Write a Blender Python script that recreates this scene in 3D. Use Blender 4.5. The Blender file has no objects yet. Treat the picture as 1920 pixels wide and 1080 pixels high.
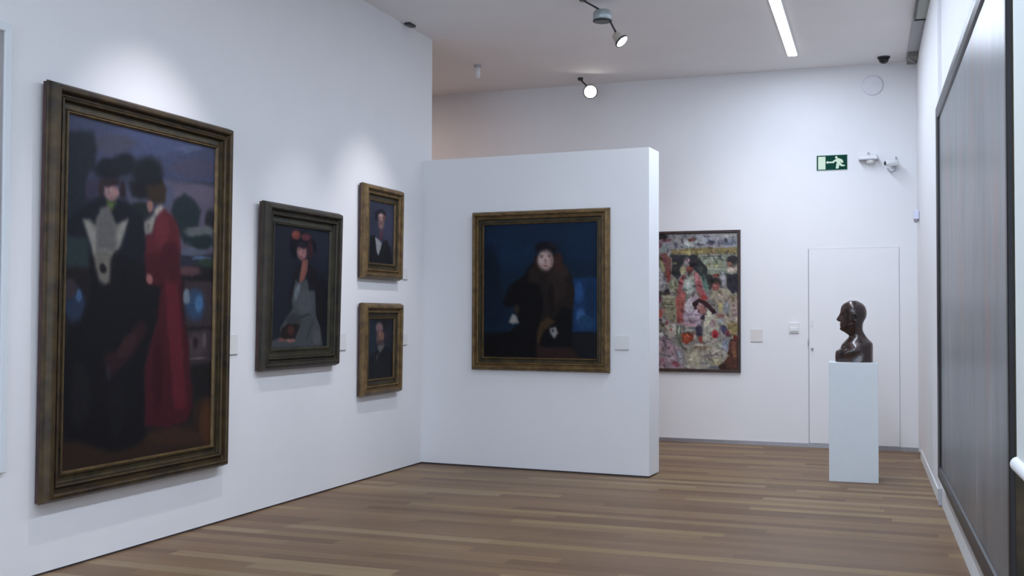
import bpy, bmesh, math
import numpy as np
from mathutils import Vector, Matrix
S = bpy.context.scene
COL = S.collection
rad = math.radians

# ---------------------------------------------------------------- camera
cam_d = bpy.data.cameras.new('camera'); cam = bpy.data.objects.new('camera', cam_d); COL.objects.link(cam)
cam_d.sensor_width = 36; cam_d.lens = 2060.36 / 1920 * 36; cam_d.clip_start = .05
_y, _p, _r = rad(20.202), rad(1.4588), rad(.177)
fw = Vector((-math.sin(_y)*math.cos(_p), math.cos(_y)*math.cos(_p), math.sin(_p)))
rt = Vector((math.cos(_y), math.sin(_y), 0)); up = rt.cross(fw)
rt, up = rt*math.cos(_r) + up*math.sin(_r), up*math.cos(_r) - rt*math.sin(_r)
M = Matrix((rt, up, -fw)).transposed().to_4x4(); M.translation = (0, 0, 1.5)
cam.matrix_world = M
S.camera = cam
# ---------------------------------------------------------------- room constants
XL, YB, H = -4.7344, 13.0989, 4.3831          # left wall plane, far wall plane, ceiling
RT = math.tan(rad(-2.454))                    # the right wall runs slightly off parallel
def rx(y, o=0): return .043 + RT*(y - YB) - o/math.cos(rad(2.454))
# ---------------------------------------------------------------- world, exposure, lights
w = bpy.data.worlds.new('world'); S.world = w; w.use_nodes = True
w.node_tree.nodes['Background'].inputs[0].default_value = (.6, .68, .8, 1)
w.node_tree.nodes['Background'].inputs[1].default_value = .1
S.view_settings.view_transform = 'Standard'; S.view_settings.look = 'None'
S.view_settings.exposure = 0.66; S.view_settings.gamma = 1; S.view_settings.use_curve_mapping = False
COOL = (.71, .83, 1.0)
def area(name, loc, sx, sy, power, rot=(0,0,0), col=COOL):
    l = bpy.data.lights.new(name, 'AREA'); l.shape = 'RECTANGLE'; l.size = sx; l.size_y = sy
    l.energy = power; l.color = col
    o = bpy.data.objects.new(name, l); o.location = loc; o.rotation_euler = rot; COL.objects.link(o); return o
def spot(name, loc, tgt, power, size, blend=1, col=(.97,.93,1.0), r=.04):
    l = bpy.data.lights.new(name, 'SPOT'); l.energy = power; l.spot_size = rad(size); l.spot_blend = blend
    l.color = col; l.shadow_soft_size = r
    o = bpy.data.objects.new(name, l); o.location = loc
    o.rotation_euler = (Vector(tgt)-Vector(loc)).to_track_quat('-Z', 'Y').to_euler(); COL.objects.link(o); return o
area('strip_light', (-1.017, 4.6, H-.02), .09, 15.4, 200, (0,0,rad(1.8)))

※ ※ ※

## What is being asked
Begin at the top of the material above and output each line exactly, stopping after the line that holds "rad = math.radians". Leave out pictures.

## Result of the exercise
Write a Blender Python script that recreates this scene in 3D. Use Blender 4.5. The Blender file has no objects yet. Treat the picture as 1920 pixels wide and 1080 pixels high.
import bpy, bmesh, math
import numpy as np
from mathutils import Vector, Matrix
S = bpy.context.scene
COL = S.collection
rad = math.radians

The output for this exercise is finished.